撮影が特に大がかりだというのではない。内容が、3時間という長さからさえも、はみ出しそうなほど、中身がたっぷり詰まっていて、一度観ただけでは、十分理解できたという気にはなれないくらい、豊だからだ。
それは、優れた長編小説を読んでいるような感銘を受けるのだ。この映画の監督は、「道」や「青春群像」や「サテリコン」などのフェデリコ・フェリーニだ。
そして、これらの作品で、断片的に、あるいはこじんまりと、まとまった形で提示されている問題が、この映画では力いっぱい、叩きつけるように投げ出されている。それは、一言で言えば、発展の方向を見失っている現代の人間たちが、どんな具合に堕落しつつあるか、という事だ。
主人公のマルチェロは、作家を志して田舎からローマへ出て来た青年だ。
しかし、多分、才能はないのだろう。
今は、暴露記事専門の新聞記者になっている。彼が追いかける事件は、キリストの像をヘリコプターにぶら下げて、町の上を運ぶという、カトリックの教会の馬鹿げた宣伝ぶりだったり、マリア様を見たという子供の妄想に狂喜して、どしゃ降りの雨の中を右往左往して、死人まで出す愚かな大衆の信仰ぶりだったり、アメリカからやって来たスターたちの乱行や、上流社会のパーティーのバカバカしさ、不道徳さなどだ。

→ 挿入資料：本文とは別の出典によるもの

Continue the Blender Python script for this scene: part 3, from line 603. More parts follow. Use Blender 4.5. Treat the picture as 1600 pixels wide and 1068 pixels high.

その乱行は徹底していて、素人がストリップをやったり、いつも男娼をはべらしていたり、乱痴気騒ぎの馬鹿騒ぎをしたり。
しかも、そういう退廃的な風俗の中に、主人公自身、すっぽり首までつかってしまっていて、どうにも身動きができないのだ。
金持ちの娘と寝るにも、わざわざ町で娼婦を拾って、そのアパートの汚い地下室へ行き、そこで金持ちの娘と情事をするという具合なのだ。
しかし、そういう愚劣な生活はただ、彼らの心を益々救い難い空虚さに落とし込んでいくだけで、ゾッとするほど寂しく、落ち着かない。
享楽の場面と、幻滅の場面との繰り返しが、素晴らしく皮肉が効いていて、知的な詩に満ちている。
マルチェロに扮するのは、名優のマルチェロ・マストロヤンニで、他にアヌーク・エーメやアニタ・エクバーグ、アラン・キュニーなど、いずれも味のある、良い演技をしていると思う。
イタリアの巨匠フェデリコ・フェリーニの代表作。デヴィッド・リンチとカイル・マクラクラン、フランソワ・トリフォーとジャン=ピェール・レオと自分にそっくりの俳優を起用する監督がいますが本作の主演マルチェロ・マストロヤンニとフェリーニも瓜二つ。やはり主人公は監督自身の投影なのでしょう。アニータ・エクバーグの北欧らしいダイナミックでグラマラスな美しさと白黒で映される夜のローマの美しさが印象的でした。